— start Data section —
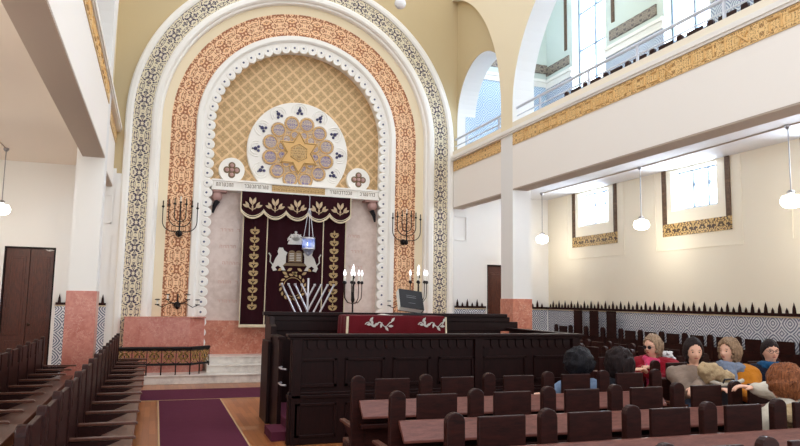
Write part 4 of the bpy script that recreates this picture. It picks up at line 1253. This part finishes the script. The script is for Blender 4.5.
def hand(b, wrist, d, nrm, side, curl=.5, s=1.1):
    w = Vector(wrist); d = Vector(d).normalized(); nrm = Vector(nrm); nrm = (nrm - d * nrm.dot(d)).normalized(); l = d.cross(nrm) * side
    loft(b, [(w, .026 * s, .018 * s), (w + d * .03 * s, .034 * s, .016 * s), (w + d * .085 * s, .042 * s, .013 * s), (w + d * .095 * s, .038 * s, .01 * s)], l, nrm, 14)
    for k, (ln, off) in enumerate(((.072, -1.5), (.08, -.5), (.075, .5), (.058, 1.5))):
        p = w + d * (.088 - abs(off + .5) * .004) * s - l * off * .021 * s; q = [p]; a = curl * .5
        for seg in (.45, .32, .25):
            p = p + (d * math.cos(a) + nrm * math.sin(a)) * ln * seg * s; q.append(p); a += curl * .8
        capsule(b, q, [.0098 * s, .009 * s, .0082 * s, .0068 * s], 8)
    p0 = w + d * .022 * s + l * .028 * s; p1 = p0 + (d * .7 + l * .7).normalized() * .036 * s + nrm * .006; p2 = p1 + (d * .92 + l * .25 + nrm * .3).normalized() * .03 * s
    capsule(b, [p0, p1, p2], [.014 * s, .011 * s, .009 * s], 8)

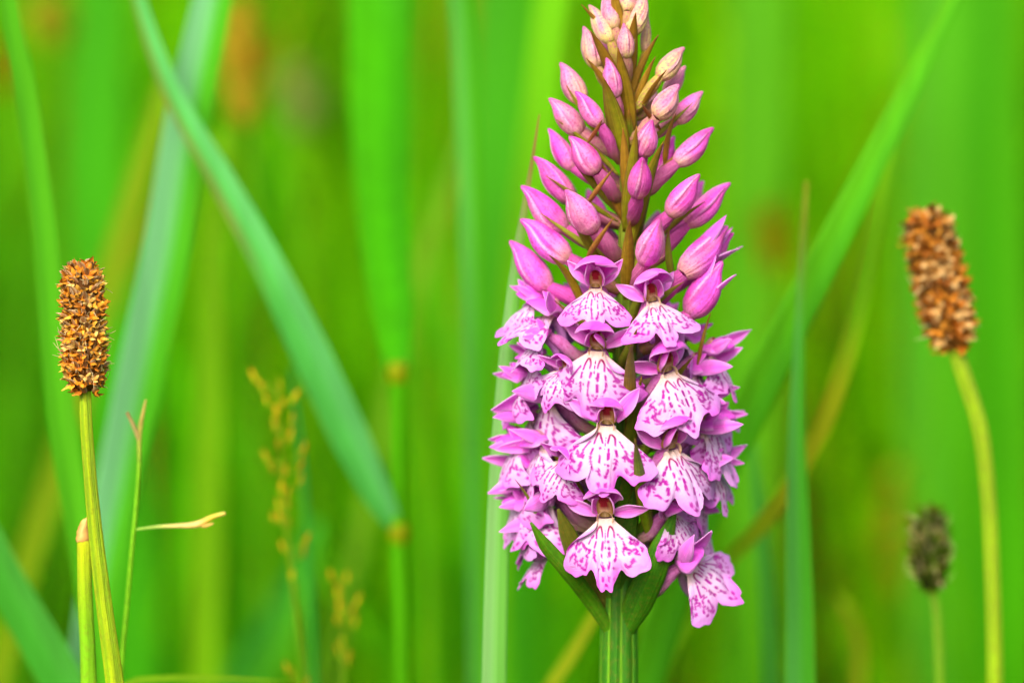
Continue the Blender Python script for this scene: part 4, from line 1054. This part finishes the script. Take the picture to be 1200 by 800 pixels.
— end Data section —
* Your goal *
Set down the lines of the records above exactly, apart from the pictures.

* Answer *
Write part 4 of the bpy script that recreates this picture. It picks up at line 1253. This part finishes the script. The script is for Blender 4.5.
def hand(b, wrist, d, nrm, side, curl=.5, s=1.1):
    w = Vector(wrist); d = Vector(d).normalized(); nrm = Vector(nrm); nrm = (nrm - d * nrm.dot(d)).normalized(); l = d.cross(nrm) * side
    loft(b, [(w, .026 * s, .018 * s), (w + d * .03 * s, .034 * s, .016 * s), (w + d * .085 * s, .042 * s, .013 * s), (w + d * .095 * s, .038 * s, .01 * s)], l, nrm, 14)
    for k, (ln, off) in enumerate(((.072, -1.5), (.08, -.5), (.075, .5), (.058, 1.5))):
        p = w + d * (.088 - abs(off + .5) * .004) * s - l * off * .021 * s; q = [p]; a = curl * .5
        for seg in (.45, .32, .25):
            p = p + (d * math.cos(a) + nrm * math.sin(a)) * ln * seg * s; q.append(p); a += curl * .8
        capsule(b, q, [.0098 * s, .009 * s, .0082 * s, .0068 * s], 8)
    p0 = w + d * .022 * s + l * .028 * s; p1 = p0 + (d * .7 + l * .7).normalized() * .036 * s + nrm * .006; p2 = p1 + (d * .92 + l * .25 + nrm * .3).normalized() * .03 * s
    capsule(b, [p0, p1, p2], [.014 * s, .011 * s, .009 * s], 8)

Continue the Blender Python script for this scene: part 4, from line 1054. This part finishes the script. Take the picture to be 1200 by 800 pixels.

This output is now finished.